* _Dataset excerpt_
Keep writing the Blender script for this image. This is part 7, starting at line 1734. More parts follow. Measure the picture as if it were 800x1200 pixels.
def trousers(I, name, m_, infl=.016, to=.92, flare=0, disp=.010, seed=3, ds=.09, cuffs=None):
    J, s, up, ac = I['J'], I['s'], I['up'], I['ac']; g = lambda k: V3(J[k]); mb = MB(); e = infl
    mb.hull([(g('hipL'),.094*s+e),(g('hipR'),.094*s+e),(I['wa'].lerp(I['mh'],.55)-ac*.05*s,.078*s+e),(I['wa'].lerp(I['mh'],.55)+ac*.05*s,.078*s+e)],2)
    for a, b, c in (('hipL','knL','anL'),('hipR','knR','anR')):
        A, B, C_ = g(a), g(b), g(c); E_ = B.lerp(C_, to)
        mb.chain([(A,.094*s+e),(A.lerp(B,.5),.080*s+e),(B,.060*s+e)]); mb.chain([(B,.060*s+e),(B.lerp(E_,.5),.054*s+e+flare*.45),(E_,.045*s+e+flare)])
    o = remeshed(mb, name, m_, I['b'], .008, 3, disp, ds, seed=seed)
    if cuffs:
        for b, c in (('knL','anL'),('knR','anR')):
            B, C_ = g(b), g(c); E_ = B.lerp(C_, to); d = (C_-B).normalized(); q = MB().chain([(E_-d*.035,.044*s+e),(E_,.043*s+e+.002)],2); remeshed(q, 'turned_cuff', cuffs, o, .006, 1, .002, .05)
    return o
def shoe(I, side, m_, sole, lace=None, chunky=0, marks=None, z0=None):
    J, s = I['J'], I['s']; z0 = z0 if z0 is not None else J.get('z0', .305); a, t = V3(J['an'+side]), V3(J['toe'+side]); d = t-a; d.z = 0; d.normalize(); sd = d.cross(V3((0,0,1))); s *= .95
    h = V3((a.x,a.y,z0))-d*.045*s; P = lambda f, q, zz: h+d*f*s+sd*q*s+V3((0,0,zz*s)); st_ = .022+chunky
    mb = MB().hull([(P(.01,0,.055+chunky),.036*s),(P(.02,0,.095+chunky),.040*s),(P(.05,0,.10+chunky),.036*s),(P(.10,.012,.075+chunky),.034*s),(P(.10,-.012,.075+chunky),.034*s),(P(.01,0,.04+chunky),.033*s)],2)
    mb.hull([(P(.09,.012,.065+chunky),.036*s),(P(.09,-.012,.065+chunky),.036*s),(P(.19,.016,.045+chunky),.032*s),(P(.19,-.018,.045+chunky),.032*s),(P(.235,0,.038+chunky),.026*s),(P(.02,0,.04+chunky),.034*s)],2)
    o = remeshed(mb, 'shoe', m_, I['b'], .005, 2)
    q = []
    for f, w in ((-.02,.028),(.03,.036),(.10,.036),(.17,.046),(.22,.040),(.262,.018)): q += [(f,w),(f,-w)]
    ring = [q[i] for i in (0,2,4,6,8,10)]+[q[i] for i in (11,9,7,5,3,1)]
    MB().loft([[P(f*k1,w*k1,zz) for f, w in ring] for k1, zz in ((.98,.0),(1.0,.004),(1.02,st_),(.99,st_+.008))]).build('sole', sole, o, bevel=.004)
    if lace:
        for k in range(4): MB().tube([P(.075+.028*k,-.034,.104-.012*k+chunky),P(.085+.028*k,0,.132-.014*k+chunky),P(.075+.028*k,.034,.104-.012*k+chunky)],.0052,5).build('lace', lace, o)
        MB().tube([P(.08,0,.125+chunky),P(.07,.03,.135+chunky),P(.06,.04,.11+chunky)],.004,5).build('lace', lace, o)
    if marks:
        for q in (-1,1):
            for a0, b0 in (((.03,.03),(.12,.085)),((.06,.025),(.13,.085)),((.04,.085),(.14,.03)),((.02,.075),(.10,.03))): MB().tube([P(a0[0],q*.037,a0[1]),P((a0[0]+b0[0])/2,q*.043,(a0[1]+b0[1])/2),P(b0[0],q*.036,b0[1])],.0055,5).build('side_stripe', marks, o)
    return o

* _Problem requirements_
Faithfully transcribe the whole of the data.

* _Completed exercise_
Keep writing the Blender script for this image. This is part 7, starting at line 1734. More parts follow. Measure the picture as if it were 800x1200 pixels.
def trousers(I, name, m_, infl=.016, to=.92, flare=0, disp=.010, seed=3, ds=.09, cuffs=None):
    J, s, up, ac = I['J'], I['s'], I['up'], I['ac']; g = lambda k: V3(J[k]); mb = MB(); e = infl
    mb.hull([(g('hipL'),.094*s+e),(g('hipR'),.094*s+e),(I['wa'].lerp(I['mh'],.55)-ac*.05*s,.078*s+e),(I['wa'].lerp(I['mh'],.55)+ac*.05*s,.078*s+e)],2)
    for a, b, c in (('hipL','knL','anL'),('hipR','knR','anR')):
        A, B, C_ = g(a), g(b), g(c); E_ = B.lerp(C_, to)
        mb.chain([(A,.094*s+e),(A.lerp(B,.5),.080*s+e),(B,.060*s+e)]); mb.chain([(B,.060*s+e),(B.lerp(E_,.5),.054*s+e+flare*.45),(E_,.045*s+e+flare)])
    o = remeshed(mb, name, m_, I['b'], .008, 3, disp, ds, seed=seed)
    if cuffs:
        for b, c in (('knL','anL'),('knR','anR')):
            B, C_ = g(b), g(c); E_ = B.lerp(C_, to); d = (C_-B).normalized(); q = MB().chain([(E_-d*.035,.044*s+e),(E_,.043*s+e+.002)],2); remeshed(q, 'turned_cuff', cuffs, o, .006, 1, .002, .05)
    return o
def shoe(I, side, m_, sole, lace=None, chunky=0, marks=None, z0=None):
    J, s = I['J'], I['s']; z0 = z0 if z0 is not None else J.get('z0', .305); a, t = V3(J['an'+side]), V3(J['toe'+side]); d = t-a; d.z = 0; d.normalize(); sd = d.cross(V3((0,0,1))); s *= .95
    h = V3((a.x,a.y,z0))-d*.045*s; P = lambda f, q, zz: h+d*f*s+sd*q*s+V3((0,0,zz*s)); st_ = .022+chunky
    mb = MB().hull([(P(.01,0,.055+chunky),.036*s),(P(.02,0,.095+chunky),.040*s),(P(.05,0,.10+chunky),.036*s),(P(.10,.012,.075+chunky),.034*s),(P(.10,-.012,.075+chunky),.034*s),(P(.01,0,.04+chunky),.033*s)],2)
    mb.hull([(P(.09,.012,.065+chunky),.036*s),(P(.09,-.012,.065+chunky),.036*s),(P(.19,.016,.045+chunky),.032*s),(P(.19,-.018,.045+chunky),.032*s),(P(.235,0,.038+chunky),.026*s),(P(.02,0,.04+chunky),.034*s)],2)
    o = remeshed(mb, 'shoe', m_, I['b'], .005, 2)
    q = []
    for f, w in ((-.02,.028),(.03,.036),(.10,.036),(.17,.046),(.22,.040),(.262,.018)): q += [(f,w),(f,-w)]
    ring = [q[i] for i in (0,2,4,6,8,10)]+[q[i] for i in (11,9,7,5,3,1)]
    MB().loft([[P(f*k1,w*k1,zz) for f, w in ring] for k1, zz in ((.98,.0),(1.0,.004),(1.02,st_),(.99,st_+.008))]).build('sole', sole, o, bevel=.004)
    if lace:
        for k in range(4): MB().tube([P(.075+.028*k,-.034,.104-.012*k+chunky),P(.085+.028*k,0,.132-.014*k+chunky),P(.075+.028*k,.034,.104-.012*k+chunky)],.0052,5).build('lace', lace, o)
        MB().tube([P(.08,0,.125+chunky),P(.07,.03,.135+chunky),P(.06,.04,.11+chunky)],.004,5).build('lace', lace, o)
    if marks:
        for q in (-1,1):
            for a0, b0 in (((.03,.03),(.12,.085)),((.06,.025),(.13,.085)),((.04,.085),(.14,.03)),((.02,.075),(.10,.03))): MB().tube([P(a0[0],q*.037,a0[1]),P((a0[0]+b0[0])/2,q*.043,(a0[1]+b0[1])/2),P(b0[0],q*.036,b0[1])],.0055,5).build('side_stripe', marks, o)
    return o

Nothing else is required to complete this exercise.